Teacher Chad Shaw shares Reds Mascot history

Isaiah Cordova

EHS History Teacher, Chad Shaw, shares his research and views on Eaton’s mascot. His paper can be found [HERE]

Timeline of Shaw’s Mascot history:

  • 1901: Eaton begins organized sports with the title, “Fightin’ Reds,”  based on the uniform color. Eaton’s teams closest form of a mascot is a large red “E.”
    • Meanwhile, Galeton High School’s mascot is the Indians.
  • 1954: Galeton High changes the name of its high school annual from The Torch to The Tomahawk.
  • 1962: Galeton combines with the Eaton School District. Eaton’s athletic teams are still referred to as the Fightin’ Reds with no mascot other than the large red “E.”
    • Soon after Galeton joins, Ken Ridgely, physical education teacher and coach, take the initiative to find a mascot for the high school teams. He decides an Indian goes best with the word “red,” and cho0ses a picture from a book of mascots which is still today’s Eaton Indian.
    • Ridgely takes the small picture to Manuel Jimenez, the high school’s Spanish and Art instructor, along with Vince Capillupo, a student teacher from Colorado State College (now UNC).
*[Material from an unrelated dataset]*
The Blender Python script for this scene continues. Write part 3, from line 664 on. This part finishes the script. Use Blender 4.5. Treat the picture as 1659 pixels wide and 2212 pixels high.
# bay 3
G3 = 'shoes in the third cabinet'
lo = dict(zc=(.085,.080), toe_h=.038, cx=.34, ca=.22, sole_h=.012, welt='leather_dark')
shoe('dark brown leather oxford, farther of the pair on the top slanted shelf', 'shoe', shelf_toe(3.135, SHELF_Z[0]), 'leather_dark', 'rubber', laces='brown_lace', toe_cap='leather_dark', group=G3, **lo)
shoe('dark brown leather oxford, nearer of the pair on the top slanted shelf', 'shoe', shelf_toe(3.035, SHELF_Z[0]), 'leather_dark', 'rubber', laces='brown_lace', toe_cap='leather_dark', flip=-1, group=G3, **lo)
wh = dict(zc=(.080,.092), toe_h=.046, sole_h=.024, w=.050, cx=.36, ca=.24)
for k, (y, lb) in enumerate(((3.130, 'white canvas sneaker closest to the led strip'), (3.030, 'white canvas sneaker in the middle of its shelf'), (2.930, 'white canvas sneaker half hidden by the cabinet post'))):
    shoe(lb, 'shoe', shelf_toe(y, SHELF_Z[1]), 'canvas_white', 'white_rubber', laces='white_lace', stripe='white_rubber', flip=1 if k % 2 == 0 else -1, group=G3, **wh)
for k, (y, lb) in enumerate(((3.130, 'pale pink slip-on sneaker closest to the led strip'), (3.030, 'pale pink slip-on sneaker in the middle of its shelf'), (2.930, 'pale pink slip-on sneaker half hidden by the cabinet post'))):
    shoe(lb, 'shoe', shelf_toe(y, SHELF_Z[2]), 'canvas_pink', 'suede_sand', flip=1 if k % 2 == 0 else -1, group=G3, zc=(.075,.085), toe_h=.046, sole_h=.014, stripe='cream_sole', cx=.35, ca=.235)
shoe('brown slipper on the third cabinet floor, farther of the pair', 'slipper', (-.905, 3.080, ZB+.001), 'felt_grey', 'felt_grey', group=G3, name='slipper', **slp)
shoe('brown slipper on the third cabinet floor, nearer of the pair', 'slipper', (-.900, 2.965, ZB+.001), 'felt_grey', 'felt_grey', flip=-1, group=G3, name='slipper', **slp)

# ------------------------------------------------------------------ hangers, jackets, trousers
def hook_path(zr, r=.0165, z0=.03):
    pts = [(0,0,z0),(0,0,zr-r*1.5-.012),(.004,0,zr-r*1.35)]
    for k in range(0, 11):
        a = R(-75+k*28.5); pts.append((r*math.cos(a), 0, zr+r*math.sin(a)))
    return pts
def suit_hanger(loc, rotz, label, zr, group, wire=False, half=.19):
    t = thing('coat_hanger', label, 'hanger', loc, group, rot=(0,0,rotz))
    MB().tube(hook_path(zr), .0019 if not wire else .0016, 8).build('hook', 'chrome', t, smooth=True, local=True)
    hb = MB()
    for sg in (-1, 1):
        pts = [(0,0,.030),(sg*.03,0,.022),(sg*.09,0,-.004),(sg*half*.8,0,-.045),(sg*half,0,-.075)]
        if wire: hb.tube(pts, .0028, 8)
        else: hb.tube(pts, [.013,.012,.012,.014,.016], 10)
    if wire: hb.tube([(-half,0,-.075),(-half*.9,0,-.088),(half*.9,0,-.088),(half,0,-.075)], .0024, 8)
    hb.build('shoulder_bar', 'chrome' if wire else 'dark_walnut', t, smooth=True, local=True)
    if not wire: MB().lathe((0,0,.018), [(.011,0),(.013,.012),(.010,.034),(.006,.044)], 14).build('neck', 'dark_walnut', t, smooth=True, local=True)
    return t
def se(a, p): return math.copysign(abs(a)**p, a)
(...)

The three paint the mascot onto a piece of plywood and hang it up in the gym, adding an “E” on the feather and “Reds” on the loincloth, without seeking the approval of the principal, superintendent or school board.
  • 1966: The first year of the mascot’s existence. The mascot also appears in the high school annual.
  • 1969: The mascot becomes commonplace within the school, and it appears on the cheerleaders’ and pep club’s uniforms.
  • 1969-1973: A human mascot dances with the cheerleaders in makeshift Indian clothing.
  • 1970s: The mascot’s popularity continues to grow in locations around the school, on uniforms, and in the annual.
  • 1983: The entire annual portrays an Indian theme with the mascot on the front cover for the first time.
  • 1990s: EHS students are the sons and daughters of the 1960s and 70s parents who have come to cherish the mascot.
  • 2002: A protest of the mascot by a Native American group during graduation sets up a series of reactions, including a UNC intramural team’s “Fightin’ Whites” and an innapropriate double entendre by a Denver radio team. Mascot begins to appear everywhere.
  • 1990-2016: Parents and supporters wear clothing and other gear displaying the mascot.